Thursday, January 27, 2022

William Nigh's Allotment Wives (1945)

 Kay Francis was one of the biggest stars of the early thirties but by 1945 she was working for Poverty Row studio Monogram and the programmer Allotment Wives was her penultimate film before she returned to the stage.  Although Turner Classic Movies shows her films fairly often Francis is relatively unknown today.  What happened?  Simply put I think that Francis was overworked by first Warner Brothers and then Paramount and she seldom had good scripts or good directors.  In 1932, for example, Francis made seven films and only one of them had a good director for her:  Trouble in Paradise was directed by Ernst Lubitsch, who knew how to utilize Francis's comedic abilities (Lubitsch also directed Garbo's one successful comedy, Ninotchka, in 1939). Too often Francis was stuck in mawkish soap operas as a glamorous clothes horse and didn't fight for good directors, the way Bette Davis and Barbara Stanwyck did. 
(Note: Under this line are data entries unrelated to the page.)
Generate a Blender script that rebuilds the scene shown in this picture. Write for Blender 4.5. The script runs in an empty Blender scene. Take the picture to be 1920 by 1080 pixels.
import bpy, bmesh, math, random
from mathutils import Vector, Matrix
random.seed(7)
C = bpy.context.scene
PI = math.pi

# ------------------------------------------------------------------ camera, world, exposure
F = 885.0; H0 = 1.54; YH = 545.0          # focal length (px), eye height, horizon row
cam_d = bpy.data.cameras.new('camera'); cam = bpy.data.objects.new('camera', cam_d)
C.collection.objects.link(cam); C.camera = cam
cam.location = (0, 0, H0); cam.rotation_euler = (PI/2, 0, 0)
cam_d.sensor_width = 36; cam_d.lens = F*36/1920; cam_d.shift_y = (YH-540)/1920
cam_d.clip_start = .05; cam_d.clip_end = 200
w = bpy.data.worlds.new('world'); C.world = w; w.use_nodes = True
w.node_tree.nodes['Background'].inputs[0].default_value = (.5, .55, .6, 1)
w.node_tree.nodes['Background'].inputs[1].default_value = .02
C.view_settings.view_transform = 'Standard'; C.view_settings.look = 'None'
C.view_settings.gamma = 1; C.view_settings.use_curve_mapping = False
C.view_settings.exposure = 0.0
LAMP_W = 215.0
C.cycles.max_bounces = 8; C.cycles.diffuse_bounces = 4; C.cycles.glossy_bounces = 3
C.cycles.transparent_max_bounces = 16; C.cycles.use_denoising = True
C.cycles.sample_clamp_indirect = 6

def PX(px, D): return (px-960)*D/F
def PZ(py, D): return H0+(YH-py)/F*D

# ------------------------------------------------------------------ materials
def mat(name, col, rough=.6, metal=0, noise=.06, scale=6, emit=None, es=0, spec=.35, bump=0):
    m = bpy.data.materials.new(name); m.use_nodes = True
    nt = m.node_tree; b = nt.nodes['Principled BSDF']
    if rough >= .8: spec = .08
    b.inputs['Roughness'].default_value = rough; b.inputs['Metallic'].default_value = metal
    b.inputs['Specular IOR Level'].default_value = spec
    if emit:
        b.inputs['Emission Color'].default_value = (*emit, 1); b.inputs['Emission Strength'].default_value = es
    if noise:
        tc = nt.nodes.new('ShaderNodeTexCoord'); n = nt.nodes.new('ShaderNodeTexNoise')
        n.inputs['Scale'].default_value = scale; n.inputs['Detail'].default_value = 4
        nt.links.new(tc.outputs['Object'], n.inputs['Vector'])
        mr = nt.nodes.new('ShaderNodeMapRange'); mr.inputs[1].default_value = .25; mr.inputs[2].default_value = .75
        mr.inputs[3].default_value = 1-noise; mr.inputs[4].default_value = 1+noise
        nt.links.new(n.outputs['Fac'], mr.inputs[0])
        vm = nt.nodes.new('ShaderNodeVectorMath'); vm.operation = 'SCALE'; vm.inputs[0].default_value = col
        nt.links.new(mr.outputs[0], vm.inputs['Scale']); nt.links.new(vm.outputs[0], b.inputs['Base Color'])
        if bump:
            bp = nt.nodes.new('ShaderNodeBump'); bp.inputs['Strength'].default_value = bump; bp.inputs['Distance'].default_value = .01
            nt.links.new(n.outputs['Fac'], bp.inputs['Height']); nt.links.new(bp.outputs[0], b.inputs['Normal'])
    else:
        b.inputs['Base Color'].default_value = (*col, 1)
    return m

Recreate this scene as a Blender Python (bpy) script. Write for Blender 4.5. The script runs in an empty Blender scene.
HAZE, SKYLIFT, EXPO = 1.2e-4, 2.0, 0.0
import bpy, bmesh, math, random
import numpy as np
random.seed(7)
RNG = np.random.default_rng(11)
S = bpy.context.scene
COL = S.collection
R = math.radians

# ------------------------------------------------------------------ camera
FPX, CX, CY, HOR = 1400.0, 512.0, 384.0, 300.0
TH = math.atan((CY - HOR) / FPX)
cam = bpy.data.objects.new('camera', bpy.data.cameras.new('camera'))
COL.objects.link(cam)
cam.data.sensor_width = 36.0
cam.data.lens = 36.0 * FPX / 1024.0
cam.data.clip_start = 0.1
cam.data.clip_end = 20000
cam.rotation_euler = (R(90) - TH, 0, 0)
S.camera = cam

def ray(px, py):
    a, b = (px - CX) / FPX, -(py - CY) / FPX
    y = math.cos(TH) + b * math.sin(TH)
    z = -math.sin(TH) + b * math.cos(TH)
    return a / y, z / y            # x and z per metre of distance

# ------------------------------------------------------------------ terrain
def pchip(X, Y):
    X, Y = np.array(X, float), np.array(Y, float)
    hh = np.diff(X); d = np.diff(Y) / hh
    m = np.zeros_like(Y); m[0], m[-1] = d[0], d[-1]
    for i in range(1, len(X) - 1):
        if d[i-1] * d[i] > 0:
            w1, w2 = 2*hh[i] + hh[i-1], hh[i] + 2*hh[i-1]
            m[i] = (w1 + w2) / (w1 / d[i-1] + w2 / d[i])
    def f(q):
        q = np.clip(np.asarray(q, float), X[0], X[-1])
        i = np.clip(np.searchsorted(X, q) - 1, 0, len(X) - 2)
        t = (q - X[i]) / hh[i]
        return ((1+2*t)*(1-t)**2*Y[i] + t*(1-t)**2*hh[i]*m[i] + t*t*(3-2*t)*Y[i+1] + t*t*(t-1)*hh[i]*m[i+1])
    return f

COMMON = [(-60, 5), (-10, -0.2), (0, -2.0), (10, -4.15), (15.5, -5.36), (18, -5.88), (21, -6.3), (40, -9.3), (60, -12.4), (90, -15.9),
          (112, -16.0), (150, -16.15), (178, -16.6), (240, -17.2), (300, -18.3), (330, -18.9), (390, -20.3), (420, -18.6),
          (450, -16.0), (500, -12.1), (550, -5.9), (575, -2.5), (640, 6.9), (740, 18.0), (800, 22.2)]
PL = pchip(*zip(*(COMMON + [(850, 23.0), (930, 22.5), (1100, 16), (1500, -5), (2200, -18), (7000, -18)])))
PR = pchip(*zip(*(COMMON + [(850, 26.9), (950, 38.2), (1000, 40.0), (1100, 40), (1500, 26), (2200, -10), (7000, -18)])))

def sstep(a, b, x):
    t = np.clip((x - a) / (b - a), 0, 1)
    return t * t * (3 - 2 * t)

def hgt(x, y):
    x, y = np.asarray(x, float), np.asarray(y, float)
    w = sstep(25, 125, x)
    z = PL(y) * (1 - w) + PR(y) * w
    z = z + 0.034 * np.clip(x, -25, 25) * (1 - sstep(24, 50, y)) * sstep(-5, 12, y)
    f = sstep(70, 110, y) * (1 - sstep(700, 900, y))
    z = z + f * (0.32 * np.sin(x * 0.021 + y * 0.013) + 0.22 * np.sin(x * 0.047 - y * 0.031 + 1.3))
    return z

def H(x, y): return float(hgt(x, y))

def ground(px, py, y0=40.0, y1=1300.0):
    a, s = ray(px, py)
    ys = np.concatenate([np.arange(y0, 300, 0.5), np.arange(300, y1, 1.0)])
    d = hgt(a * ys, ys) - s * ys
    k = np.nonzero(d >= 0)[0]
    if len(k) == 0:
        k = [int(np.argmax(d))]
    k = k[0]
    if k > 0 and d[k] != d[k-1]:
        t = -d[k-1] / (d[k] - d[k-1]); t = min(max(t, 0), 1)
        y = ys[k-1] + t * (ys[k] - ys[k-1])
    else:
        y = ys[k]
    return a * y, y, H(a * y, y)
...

Allotment Wives starts out as something of a film noir, with Francis running a racket where she uses women she recruits to marry multiple servicemen in order to get money from the ODB (Office of Dependent Benefits), of which Francis and her gang of men take a big cut.  Unfortunately the film quickly swerves into another mawkish soap opera (because Francis was a co-producer for this movie?) as Francis's daughter (Teala Loring) runs away from her posh school and is kidnapped by Francis's rivals.  Violence follows and Francis is killed, as fraud investigator Pete Martin (Paul Kelly), having fallen in love with Kay Francis, rescues her daughter.  The cinematographer on Allotment Wives was Harry Neumann, who photographed fourteen films in 1945, while workmanlike director William Nigh directed two other movies that year.